Les exigences que le Protocole II impose à tous les côtés dans un conflit armé interne pour protéger la population civile sont particulièrement adaptés à la situation actuelle en Côte d’Ivoire. La population civile doit bénéficier d’une protection générale contre les dangers résultant des opérations militaires. Les civils ne doivent pas être l’objet d’attaques, et tous actes ou menaces de violence dont le but principal est de répandre la terreur parmi la population civile sont interdits.92 Toutes les parties doivent permettre et faciliter le passage rapide et libre des secours humanitaires pour les civils qui en ont besoin, et la liberté de mouvement des travailleurs des secours humanitaires doit être assurée. 93 Si des déplacements de la population civile devaient être ordonnés pour des raisons militaires impératives ou de sécurité, “toutes les mesures possibles devront être prises afin que la population civile puisse être reçue dans des conditions satisfaisantes de logement, de salubrité, d’hygiène, de sécurité et d’alimentation.”94 Les parties, y compris les forces rebelles, doivent assurer que les enfants reçoivent “les soins et l’aide dont ils ont besoin.” En particulier les enfants doivent recevoir une éducation et être protégés du recrutement dans les forces armées.95 De plus, les personnes âgées, handicapées et infirmes affectées par le conflit armé ont droit à un respect et une protection particuliers.96

 

Le droit international des droits humains s’applique aussi pendant les périodes de conflit armé. La Côte d’Ivoire est un Etat partie aux principaux traités sur les droits humains, notamment la Convention Internationale sur les droits politiques et civils, la Convention Internationale sur les droits économiques, sociaux et culturels, et la Convention contre la Torture, entre autres.

 



[86] Protocole Additionnel aux Conventions de Genève du 12 août 1949, et relatif à la Protection des victimes de conflits armés ne présentant pas de caractère international (Protocole II).

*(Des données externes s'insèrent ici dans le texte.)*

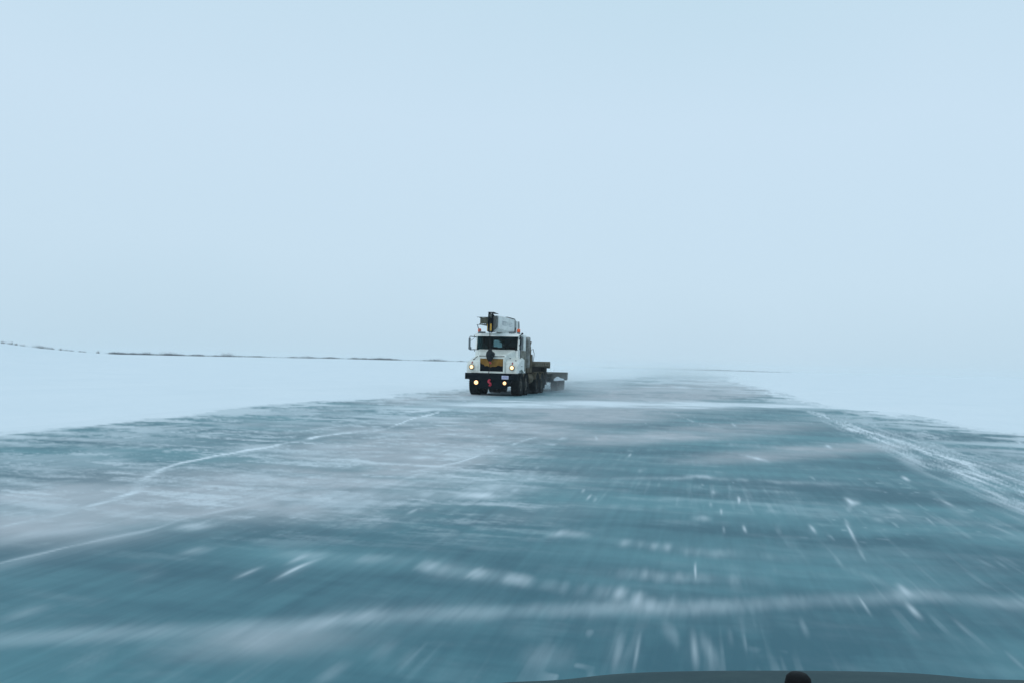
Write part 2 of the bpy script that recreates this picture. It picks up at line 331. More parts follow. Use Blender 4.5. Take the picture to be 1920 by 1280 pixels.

[87] Les deux volumes du Droit international humanitaire coutumier (2005) du CICR est une étude qui fait autorité sur le droit international humanitaire coutumier. Des sources importantes de droit international humanitaire coutumier sont le Premier et le Second Protocoles Additionnels de 1977 aux Conventions de Genève de 1949 (respectivement Protocole I et Protocole II). Le Protocole I s’applique aux conflits armés internationaux mais de nombreuses dispositions sur les méthodes et les moyens de la guerre sont reconnues comme reflétant le droit coutumier pendant des conflits armés internes. Le Protocole II s’applique durant les conflits armés internes et virtuellement toutes ses dispositions sont considérées comme indicatives du droit coutumier. Voir en général le Protocole Additionnel aux Conventions de Genève du 12 août 1949, et relatif à la Protection des victimes de conflits armés ne présentant pas de caractère international (Protocole I), du 8 juin 1977, et le Protocole Additionnel aux Conventions de Genève du 12 août 1949, et relatif à la Protection des victimes de conflits armés ne présentant pas de caractère international (Protocole II), du 8 juin 1977.

[88] Protocole II, art. 4.

[89] CICR, Droit international humanitaire coutumier, règle 99. La privation arbitraire de liberté viole le droit à un traitement humain à l’article 3 commun aux Conventions de Genève.

[90] CICR, Droit international humanitaire coutumier, règle 98.

[91] CICR, Droit international humanitaire coutumier, règle 50, citant le Traité de Rome de la CPI, article 8(2)(e)(xii).

[92] Protocole II, art. 13.

[93] Protocole II, art. 18.

[94] Protocole II, art. 17.

[95] Protocole II, art. 4(3).

[96]CICR, Droit international humanitaire coutumier, règle 138, citant les dispositions des Troisième et Quatrième Conventions de Genève.